4    The insuperable difficulty for the appellant is that after identifying the reasoning process that led it to regard the appellant’s claim as implausible, the Tribunal then unequivocally rejected the claim and found that it was “manufactured (TR at [55]). It seems to me that the ultimate finding of the Tribunal was both pellucid and admitted of no vexation as to any harbouring of doubt.

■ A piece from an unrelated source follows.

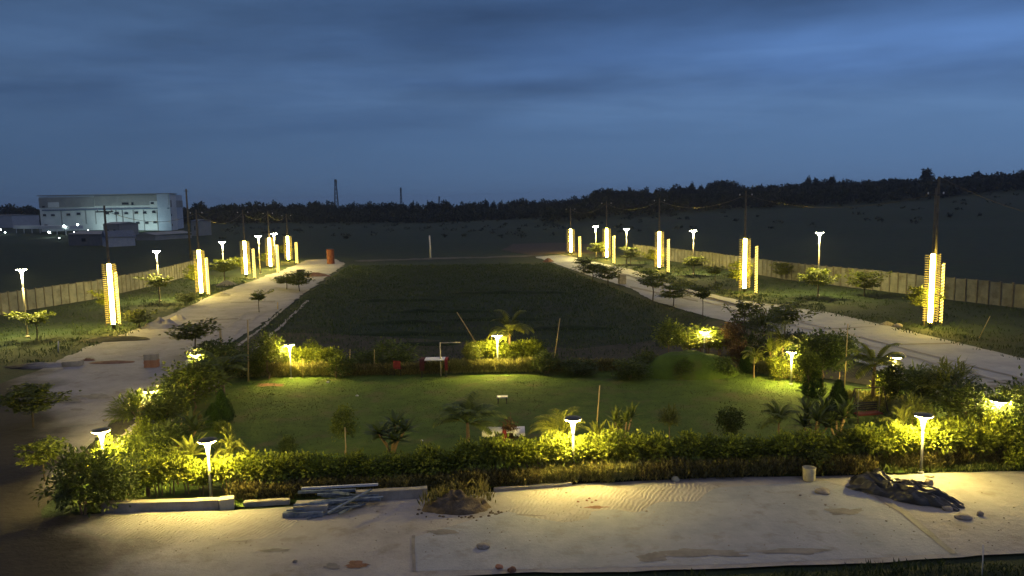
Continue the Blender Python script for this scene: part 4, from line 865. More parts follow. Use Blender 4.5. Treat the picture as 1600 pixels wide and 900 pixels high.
for i in range(26):
    th = random.uniform(0, 6.28); q = random.uniform(.9, 1.25); stone('crumb of soil at the foot of the brown soil heap', 712 + 62 * q * math.cos(th), 794 + 11 * q * math.sin(th) + 4, random.uniform(2.5, 6), random.uniform(2, 4), m_heap, 'clod', 'clod', 'crumbs at the foot of the soil heap')
# grey block, brick stack, drum, orange roll
def rbox(name, lb, cat, px, by, wpx, hpx, m, depth=.8, rz=0, bevel=.03):
    p = at(px, by); s_ = mpp(p); W, H = wpx * s_, hpx * s_; bm = bmesh.new(); bmesh.ops.create_cube(bm, size=1)
    for v in bm.verts: v.co = Vector((v.co.x * W, v.co.y * W * depth, (v.co.z + .5) * H))
    bmesh.ops.bevel(bm, geom=bm.edges[:], offset=bevel * W, segments=2, affect='EDGES')
    for v in bm.verts: v.co += Vector((noise.noise(v.co * 3), noise.noise(v.co * 3 + Vector((5, 0, 0))), 0)) * W * .06
    me = bpy.data.meshes.new(name); bm.to_mesh(me); bm.free(); me.materials.append(m); return tag(link(name, me, None, p + Vector((0, W * depth / 2, 0)), rz), lb, cat)
rbox('concrete_block', 'grey broken concrete block on the left road', 'block', 110, 573, 28, 8, m_kerb, .5, .2)
rbox('concrete_block', 'square concrete block standing on the far right road edge', 'block', 973, 444, 11, 15, m_kerb, .9, .1)
bk = MB(); bk.box((0, 0, .06), (.40, .2, .12), jit=.006); bme = bk.mesh('brick_block', m_brick); bk = MB(); bk.box((0, 0, .06), (.40, .2, .12), jit=.006); bme2 = bk.mesh('brick_block', m_kerb)
p0 = at(229, 575); 
for lv in range(7):
    for cx in range(2):
        for cy_ in range(2):
            q = p0 + Vector((cx * .42 + (lv % 2) * .03, .15 + cy_ * .22, lv * .122)); o = link('brick', bme if lv < 4 else bme2, None, q, random.uniform(-.05, .05))
            tag(o, ('red' if lv < 4 else 'grey') + ' brick in the small brick stack on the left road', 'brick', ('lower red' if lv < 4 else 'upper grey') + ' bricks of the stack')
for (px, by) in ((121, 571), (133, 567), (560, 882), (575, 884), (148, 566)):
    pass
def drum(name, lb, px, by, ty, wpx, m):
    p = at(px, by); h = top_z(p, px, ty); r = wpx * mpp(p) / 2; rr = thing(name, lb, 'drum', p); a = MB()
    a.lathe([(r * .95, 0), (r, .04 * h), (r * .97, .08 * h), (r * .97, .32 * h), (r, .34 * h), (r * .97, .36 * h), (r * .97, .64 * h), (r, .66 * h), (r * .97, .68 * h), (r * .97, .95 * h), (r, .98 * h)], 20); a.build('body', m, rr, True)
    a = MB(); a.lathe([(r * .93, .981 * h), (r * .93, .995 * h), (r * .1, .995 * h)], 20); a.build('lid', m_dark, rr, True)
drum('road_barrel', 'orange barrel at the far end of the left road', 517, 412, 389, 12, m_orange)
drum('road_barrel', 'dark drum among the dark trees on the left road', 470, 438, 421, 12, m_dark)
def fallen_tarp(px, by, n_=0): pass

# kerbs and slabs along the near road
def kerb(lb, a_, b_, w_, h_, m=m_kerb, name='kerb'):
    d_ = b_ - a_; L = d_.length; an = math.atan2(d_.y, d_.x); rr = Vector((-math.sin(an), math.cos(an), 0)) * w_ / 2; c = (a_ + b_) / 2 + rr
    bm = bmesh.new(); bmesh.ops.create_cube(bm, size=1)
    for v in bm.verts: v.co = Vector((v.co.x * L, v.co.y * w_, (v.co.z + .5) * h_ - .05 * (v.co.z < 0)))
    bmesh.ops.subdivide_edges(bm, edges=[e for e in bm.edges if abs((e.verts[0].co - e.verts[1].co).x) > L * .5], cuts=14)
    for v in bm.verts: v.co.z += noise.noise(v.co * 1.5) * .02; v.co.y += noise.noise(v.co * 1.5 + Vector((9, 0, 0))) * .02
    bmesh.ops.bevel(bm, geom=[e for e in bm.edges if e.calc_face_angle(0) > .8], offset=.015, segments=2, affect='EDGES')
    me = bpy.data.meshes.new(name); bm.to_mesh(me); bm.free(); me.materials.append(m); return tag(link(name, me, None, c, an), lb, 'kerb')
kerb('long concrete kerb at the left end of the near road', at(158, 802), at(342, 796), .30, .32)
kerb('pale short kerb block right of the long left kerb', at(343, 797), at(366, 794), .35, .34, M('pale_kerb', (.42, .38, .28), (.5, .46, .34), 4, .9, .01, 12))
kerb('low buried kerb edge between the pale block and the pipes', at(380, 791), at(452, 787), .22, .14)
kerb('grey kerb between the pipe heap and the soil mound', at(556, 785), at(668, 778), .28, .34)
kerb('thin kerb edge right of the soil mound', at(772, 769), at(894, 760), .14, .12)
kerb('flat pale plank lying behind the left kerb', at(262, 788), at(330, 786), .30, .08, m_sack, 'plank')

# steel tube heap
pc = at(520, 800)
tb = []
for i in range(20):
    a_ = MB(); L = random.uniform(1.0, 2.3); wv_ = random.choice((.045, .06, .08)); a_.box((0, 0, 0), (L, wv_, wv_)); 
    o = a_.build('steel_tube', m_pipe); an = random.choice((.15, .25, .5, .75, .95, 1.1, -.3, -.05)) + random.uniform(-.1, .1)
    o.location = pc + Vector((random.uniform(-.55, .75), random.uniform(-.3, .7), .06 + .022 * i)); o.rotation_euler = (random.uniform(-.3, .3), random.uniform(-.07, .07), an)
    tag(o, 'grey steel tube in the heap on the near road', 'tube', 'steel tubes in the heap')
a_ = MB(); a_.box((0, 0, 0), (2.6, .07, .07)); o = a_.build('steel_tube', m_white); o.location = at(530, 788) + Vector((0, .2, .55)); o.rotation_euler = (0, -.03, .02); tag(o, 'long pale tube lying across the top of the tube heap', 'tube')
a_ = MB(); a_.box((0, 0, 0), (1.1, .55, .22)); o = a_.build('steel_box', m_kerb); o.location = at(488, 800) + Vector((0, 0, .2)); o.rotation_euler = (0, 0, .05); tag(o, 'grey flat box section at the left of the tube heap', 'box')
a_ = MB(); a_.box((0, 0, 0), (1.3, .16, .16)); o = a_.build('steel_tube', m_pipe); o.location = at(474, 808) + Vector((0, 0, .1)); o.rotation_euler = (0, 0, .02); tag(o, 'short thick tube sticking out left of the heap', 'tube')

# crumpled black tarp
def tarp():
    A0, B0 = at(1318, 764), at(1492, 806); ax = (B0 - A0); L = ax.length; ax.normalize(); ay = Vector((-ax.y, ax.x, 0)); nx, ny = 110, 60; V = []; F = []
    Wd = 3.0
    for i in range(nx + 1):
        for j in range(ny + 1):
            u, v = i / nx, j / ny; e = min(1, 5 * u, 5 * (1 - u)); half = Wd * (.5 + .12 * noise.noise(Vector((u * 4, 1, 0)))) * (.55 + .45 * math.sin(math.pi * min(1, .12 + u)))
            yy = (v - .5) * 2 * half; P = A0 + ax * (u * L) + ay * (yy * .5 + .75)
            P = P + ax * (.35 * noise.noise(Vector((v * 3, u, 5))))
            edge = 1 - abs(v - .5) * 2; hh = .62 * (1 - u * .35) * min(1, edge * 2.2) ** .7 * e ** .6
            q = Vector((u * L * .9, yy * 1.5, 0)); rd = 1 - abs(noise.noise(q * 1.15)) * 2.0; rd2 = 1 - abs(noise.noise(q * 2.6 + Vector((7, 3, 0)))) * 2; rd3 = noise.noise(q * 6)
            z = .02 + hh * (.42 + .5 * rd * .8 + .32 * rd2 * .6) + .035 * rd3 * (.4 + e)
            V.append((P.x + .12 * noise.noise(q * 2), P.y + .12 * noise.noise(q * 2 + Vector((3, 0, 0))), max(.022, z)))
    for i in range(nx):
        for j in range(ny): a_ = i * (ny + 1) + j; F.append((a_, a_ + ny + 1, a_ + ny + 2, a_ + 1))
    mb = MB(); c = np.array(V).mean(0); c[2] = 0; mb.add(np.array(V) - c, F); tag(mb.build('tarp', m_tarp, smooth=False, loc=tuple(c)), 'crumpled black plastic tarp heaped on the right of the near road', 'tarp')
tarp()
# white bucket-like sack
p = at(1264, 751); s_ = mpp(p); a = MB(); a.lathe([(.19, 0), (.235, .05), (.24, .25), (.245, .42), (.262, .50), (.235, .50), (.22, .40)], 20); rr = thing('bucket', 'pale upright plastic bucket at the far edge of the near road', 'bucket', p); rr.scale = (.9, .9, .98); a.build('shell', m_sack, rr, True)
stone('heap of broken plaster in front of the pale bucket', 1285, 770, 26, 8)

# ------------------------------------------------------------------ stakes and posts
def stake(lb, px, by, tx, ty, r=.03, m=m_stake, name='stake', cat='stake'):
    p = at(px, by); d_ = ray(tx, ty); q = Vector((0, 0, CAM_Z)) + d_ * (p.y / d_.y) - p; a = MB(); a.tube([(0, 0, -.05), (q.x * .5 + .01, q.y * .5, q.z * .5), tuple(q)], [r, r * .9, r * .8], 8); return tag(a.build(name, m, None, True, p), lb, cat)
stake('tall bamboo stake beside the middle front lamp', 930, 690, 937, 602, .032); stake('long thin stake above the two right conifers', 1318, 622, 1325, 506, .03)
stake('slim brown stake behind the right front lamp', 1453, 664, 1461, 604, .035); stake('short pale stake in the left planting', 283, 664, 281, 616, .05)
stake('thick wooden post at the far left lawn corner', 388, 596, 387, 500, .055); stake('short wooden post on the left road edge', 345, 542, 344, 513, .10)
stake('small white marker stake on the left verge', 91, 550, 91, 533, .05, m_white); stake('tiny marker stake on the left road edge', 434, 483, 434, 472, .06)
stake('thin pale stake in the verge grass at the lower right', 1534, 900, 1536, 851, .016, m_white); stake('leaning pole in the dark field behind the lawn', 743, 534, 714, 488, .045)
stake('thin upright stake in the dark field right of the lamp', 864, 575, 875, 497, .03); stake('slim stake on the front lawn by the dim sapling', 541, 745, 539, 668, .022)
stake('pale post standing alone in the far field', 673, 403, 671, 368, .17, m_white, 'field_post', 'post')
stake('leaning dry reed on the right verge', 1530, 527, 1547, 494, .03); stake('thin wire stake in the back left hedge', 473, 592, 473, 560, .02)
for px, lb in ((546, 'thin pale stake behind the back left hedge'), (584, 'thin pale stake behind the dark rear hedge')): stake(lb, px, 584, px + 1, 546, .02)
# frame with a crossbar
p = at(689, 588); a = MB(); h = top_z(p, 689, 535); rr = thing('goal_frame', 'thin post with a crossbar arm behind the white topped table', 'frame', p); a.tube([(0, 0, -.03), (0, 0, h)], .035, 8); a.build('post', m_polem, rr, True); a = MB(); a.tube([(0, 0, h - .03), (32 * mpp(p), 0, h - .02)], .025, 8); a.build('crossbar', m_polem, rr, True)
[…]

5    Although Mr Zipser said everything he could in constructing an argument based on the less than definitive terms used by the Tribunal in dealing with various factual matters, the argument runs into the ground in circumstances where, in a properly expressed and logically coherent set of reasons, the ultimate conclusion was expressed in definitive terms. The only other point that needs to be mentioned is the appellant’s reliance on the decision of the Full Court in W148/00A v Minister for Immigration & Multicultural Affairs [2001] FCA 679; (2001) 185 ALR 703 where it was said that where the question of credibility is determinative of a tribunal decision, to simply assert that the Tribunal considers the applicant’s account to be “implausible” or “highly unusual” does not constitute a finding that the event did not occur: at 714 [56] (Tamberlin and RD Nicholson JJ); 707 [18] (Lee J). This is not the case here.

6    The appeal must be dismissed with costs.

I certify that the preceding six (6) numbered paragraphs are a true copy of the Reasons for Judgment herein of the Honourable Justice Lee.